◆ Stated goal
Each line from the start of the data below through the one containing "PI = math.pi" must be reproduced exactly.

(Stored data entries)
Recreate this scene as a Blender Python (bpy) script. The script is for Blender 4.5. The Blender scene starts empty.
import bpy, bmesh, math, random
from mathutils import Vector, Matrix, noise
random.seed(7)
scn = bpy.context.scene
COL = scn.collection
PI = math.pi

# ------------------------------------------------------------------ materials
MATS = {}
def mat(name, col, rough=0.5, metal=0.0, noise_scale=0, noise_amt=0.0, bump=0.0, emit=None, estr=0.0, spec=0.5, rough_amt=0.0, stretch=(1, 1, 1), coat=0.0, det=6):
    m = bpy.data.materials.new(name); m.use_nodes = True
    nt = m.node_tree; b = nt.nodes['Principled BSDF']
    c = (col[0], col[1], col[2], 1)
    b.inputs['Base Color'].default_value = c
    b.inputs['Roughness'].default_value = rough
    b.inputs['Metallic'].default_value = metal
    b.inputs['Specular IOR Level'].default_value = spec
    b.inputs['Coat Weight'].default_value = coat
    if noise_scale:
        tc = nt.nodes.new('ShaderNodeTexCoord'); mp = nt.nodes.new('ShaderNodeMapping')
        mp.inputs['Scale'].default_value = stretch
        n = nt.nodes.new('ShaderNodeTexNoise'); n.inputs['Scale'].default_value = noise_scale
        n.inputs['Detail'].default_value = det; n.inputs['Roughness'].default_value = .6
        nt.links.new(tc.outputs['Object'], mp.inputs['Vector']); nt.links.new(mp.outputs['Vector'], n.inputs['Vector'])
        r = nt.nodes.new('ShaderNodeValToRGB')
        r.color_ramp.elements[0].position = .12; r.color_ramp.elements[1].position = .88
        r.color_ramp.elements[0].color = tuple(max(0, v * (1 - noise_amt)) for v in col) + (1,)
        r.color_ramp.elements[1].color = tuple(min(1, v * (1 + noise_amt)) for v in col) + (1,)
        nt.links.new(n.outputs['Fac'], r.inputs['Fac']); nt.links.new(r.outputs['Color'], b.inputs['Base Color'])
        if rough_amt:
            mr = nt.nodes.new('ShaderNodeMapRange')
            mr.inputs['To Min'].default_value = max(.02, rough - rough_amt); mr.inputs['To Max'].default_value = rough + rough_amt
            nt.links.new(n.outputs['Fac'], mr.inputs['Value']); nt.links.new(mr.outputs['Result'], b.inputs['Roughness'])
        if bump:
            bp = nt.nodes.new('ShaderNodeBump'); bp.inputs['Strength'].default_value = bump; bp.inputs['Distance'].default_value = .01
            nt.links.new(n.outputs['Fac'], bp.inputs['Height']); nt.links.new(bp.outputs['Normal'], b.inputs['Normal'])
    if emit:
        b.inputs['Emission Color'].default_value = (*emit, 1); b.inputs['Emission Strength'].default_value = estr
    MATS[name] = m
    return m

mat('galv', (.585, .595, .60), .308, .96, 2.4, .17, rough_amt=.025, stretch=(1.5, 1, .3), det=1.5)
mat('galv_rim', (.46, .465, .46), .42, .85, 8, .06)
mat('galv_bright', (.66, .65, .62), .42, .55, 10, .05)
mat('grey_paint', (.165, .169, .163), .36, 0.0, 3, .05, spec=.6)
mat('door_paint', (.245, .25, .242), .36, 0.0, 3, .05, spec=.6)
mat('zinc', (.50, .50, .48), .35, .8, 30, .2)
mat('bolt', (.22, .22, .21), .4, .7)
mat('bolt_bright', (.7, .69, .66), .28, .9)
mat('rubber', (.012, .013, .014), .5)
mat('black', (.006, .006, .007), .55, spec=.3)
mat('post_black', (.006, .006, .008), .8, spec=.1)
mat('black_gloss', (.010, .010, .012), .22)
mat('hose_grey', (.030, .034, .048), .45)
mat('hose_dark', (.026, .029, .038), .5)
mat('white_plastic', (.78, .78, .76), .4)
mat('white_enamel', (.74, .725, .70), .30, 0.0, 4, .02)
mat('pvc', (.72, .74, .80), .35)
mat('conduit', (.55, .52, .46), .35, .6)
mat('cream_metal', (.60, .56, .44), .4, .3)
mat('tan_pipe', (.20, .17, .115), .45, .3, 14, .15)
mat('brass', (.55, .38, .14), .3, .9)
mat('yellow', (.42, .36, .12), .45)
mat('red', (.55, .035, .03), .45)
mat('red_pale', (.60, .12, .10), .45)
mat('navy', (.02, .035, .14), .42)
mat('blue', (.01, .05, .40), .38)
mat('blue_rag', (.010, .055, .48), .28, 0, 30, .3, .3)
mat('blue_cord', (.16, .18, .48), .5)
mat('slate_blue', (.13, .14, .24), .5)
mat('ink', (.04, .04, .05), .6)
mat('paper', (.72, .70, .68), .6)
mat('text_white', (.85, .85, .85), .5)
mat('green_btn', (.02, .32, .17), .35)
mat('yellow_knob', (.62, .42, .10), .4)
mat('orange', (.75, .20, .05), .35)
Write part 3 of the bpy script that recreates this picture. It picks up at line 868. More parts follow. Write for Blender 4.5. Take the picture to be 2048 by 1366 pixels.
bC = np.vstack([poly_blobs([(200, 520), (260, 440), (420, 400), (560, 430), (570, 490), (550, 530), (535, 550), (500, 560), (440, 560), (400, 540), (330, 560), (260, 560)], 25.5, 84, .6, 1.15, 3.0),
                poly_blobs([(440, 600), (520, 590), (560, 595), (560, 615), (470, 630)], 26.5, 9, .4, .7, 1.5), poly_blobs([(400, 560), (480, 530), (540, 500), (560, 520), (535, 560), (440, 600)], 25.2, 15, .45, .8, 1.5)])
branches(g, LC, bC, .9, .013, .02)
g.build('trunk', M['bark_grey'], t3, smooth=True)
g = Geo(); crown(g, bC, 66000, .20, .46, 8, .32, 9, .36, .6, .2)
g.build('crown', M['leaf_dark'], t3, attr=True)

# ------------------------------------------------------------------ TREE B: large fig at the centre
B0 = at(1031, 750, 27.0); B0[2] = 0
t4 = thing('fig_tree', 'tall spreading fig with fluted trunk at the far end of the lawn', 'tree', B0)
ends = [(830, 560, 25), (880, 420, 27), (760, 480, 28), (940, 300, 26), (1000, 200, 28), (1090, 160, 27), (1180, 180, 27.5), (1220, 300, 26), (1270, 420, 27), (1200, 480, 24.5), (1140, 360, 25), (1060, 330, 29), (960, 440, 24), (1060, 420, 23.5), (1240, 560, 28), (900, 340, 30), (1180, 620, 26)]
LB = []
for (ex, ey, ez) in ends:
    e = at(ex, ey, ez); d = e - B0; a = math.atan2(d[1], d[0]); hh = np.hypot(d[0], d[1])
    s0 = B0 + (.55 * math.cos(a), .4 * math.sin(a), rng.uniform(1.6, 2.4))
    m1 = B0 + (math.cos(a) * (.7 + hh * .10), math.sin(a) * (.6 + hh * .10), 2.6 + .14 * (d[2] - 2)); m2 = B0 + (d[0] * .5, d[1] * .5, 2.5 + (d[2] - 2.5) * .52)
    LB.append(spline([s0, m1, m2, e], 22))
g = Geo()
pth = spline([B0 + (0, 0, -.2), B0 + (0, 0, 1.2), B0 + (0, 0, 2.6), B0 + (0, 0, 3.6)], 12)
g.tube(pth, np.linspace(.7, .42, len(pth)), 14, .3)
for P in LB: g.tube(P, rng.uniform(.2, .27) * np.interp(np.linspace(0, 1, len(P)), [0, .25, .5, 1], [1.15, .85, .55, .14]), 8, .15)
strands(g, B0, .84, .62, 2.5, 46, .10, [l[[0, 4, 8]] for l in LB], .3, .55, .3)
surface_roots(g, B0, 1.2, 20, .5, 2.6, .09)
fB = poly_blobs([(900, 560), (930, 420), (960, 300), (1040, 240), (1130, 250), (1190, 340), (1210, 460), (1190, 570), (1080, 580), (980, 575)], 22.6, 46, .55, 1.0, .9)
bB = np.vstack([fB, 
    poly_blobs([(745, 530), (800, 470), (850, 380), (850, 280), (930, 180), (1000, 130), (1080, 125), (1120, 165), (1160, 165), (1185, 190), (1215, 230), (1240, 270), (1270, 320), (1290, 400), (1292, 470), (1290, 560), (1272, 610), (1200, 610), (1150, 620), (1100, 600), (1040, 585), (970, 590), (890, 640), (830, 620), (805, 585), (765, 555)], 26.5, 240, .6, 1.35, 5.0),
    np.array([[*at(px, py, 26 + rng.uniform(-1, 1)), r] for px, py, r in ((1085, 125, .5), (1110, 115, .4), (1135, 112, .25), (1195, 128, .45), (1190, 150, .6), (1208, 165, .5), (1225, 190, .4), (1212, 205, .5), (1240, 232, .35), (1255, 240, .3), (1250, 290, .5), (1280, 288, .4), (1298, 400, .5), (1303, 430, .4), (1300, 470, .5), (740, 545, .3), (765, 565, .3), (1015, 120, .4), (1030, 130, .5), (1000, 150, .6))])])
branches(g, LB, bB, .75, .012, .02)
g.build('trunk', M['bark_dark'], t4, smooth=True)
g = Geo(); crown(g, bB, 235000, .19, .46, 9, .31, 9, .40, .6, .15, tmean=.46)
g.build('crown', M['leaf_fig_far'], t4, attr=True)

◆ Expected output
Recreate this scene as a Blender Python (bpy) script. The script is for Blender 4.5. The Blender scene starts empty.
import bpy, bmesh, math, random
from mathutils import Vector, Matrix, noise
random.seed(7)
scn = bpy.context.scene
COL = scn.collection
PI = math.pi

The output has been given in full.